Certainty Waves is our midlife crisis record,” Long explained. Although you can’t hear this crisis in the music, it’s there behind the scenes. Recently, Long lost his father, became a father himself, and struggled to find a way to guide his band into maturity. Despite these concerns, the Dodos have made a record of blistering folk-pop poetry that stands shoulder-to-shoulder with Visiter.

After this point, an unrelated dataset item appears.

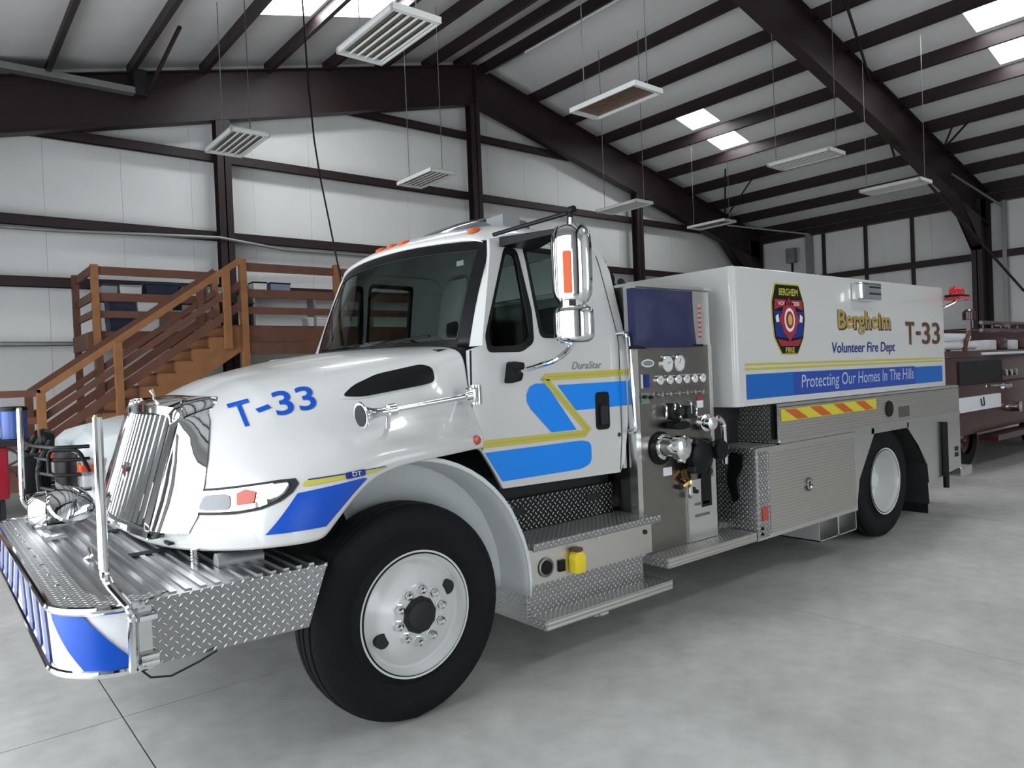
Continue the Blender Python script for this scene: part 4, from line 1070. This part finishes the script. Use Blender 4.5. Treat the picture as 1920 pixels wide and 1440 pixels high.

Listen to “SW3”, the album’s centerpiece and highpoint, and this poetry is on full display. With its implacable momentum and strings-about-to-snap guitar accompaniment, it sounds like a spiritual sequel to “Walking”, but now Long has to squint to look back at better times. “Always reading the past / Like it’s some sort of fact,” Long sings in the chorus, before asking: “Was it / Honestly?” Long sings this final word — “Ho-nest-ly?” — as if he’s afraid to know the answer to his question, but wants to hear it anyway. The man in “SW3” is on the same street as the boy from “Walking” (“I’ve been wasting so much time / Walking the same street every night”), but now he’s wondering if there’s another street that he can go down.

Like “SW3”, certain songs on Certainty Waves could be siblings to tracks from other Dodos records, but some stand alone. “IF” and “Ono Fashion” are nervous-wreck alt-rock; the latter sounding like a mutant cross between the Wombats and Animal Collective circa Merriweather Post Pavilion. “Excess” is rumbling post-punk that drags Long’s croon down into a lower register. These sonic differences notwithstanding, the album still feels cohesive, primarily due to the band’s sheer play-to-the-point-of-tears energy.

There’s a story about the Beatles’ proto-metal masterpiece “Helter Skelter” that helps explain this energy. During the song’s recording, after the 18th take, Ringo Starr — exhausted, outmatched by the composition itself — threw his drumsticks across the studio and yelled: “I’ve got blisters on my fingers!” It’s easy to imagine Long and Kroeber with blisters on their fingers after each track on Certainty Waves. Unlike Starr, though, their instruments are still in their hands.

For all of its charm, Certainty Waves makes it difficult to envision where the band will go next. Seven records and 12 years clinging to more-or-less the same aesthetic is a long time. But that’s the point: the Dodos have achieved such longevity by pushing this aesthetic to its limits, testing how far it will go — seeing how much it can hold. That’s the reason we should hope they keep walking.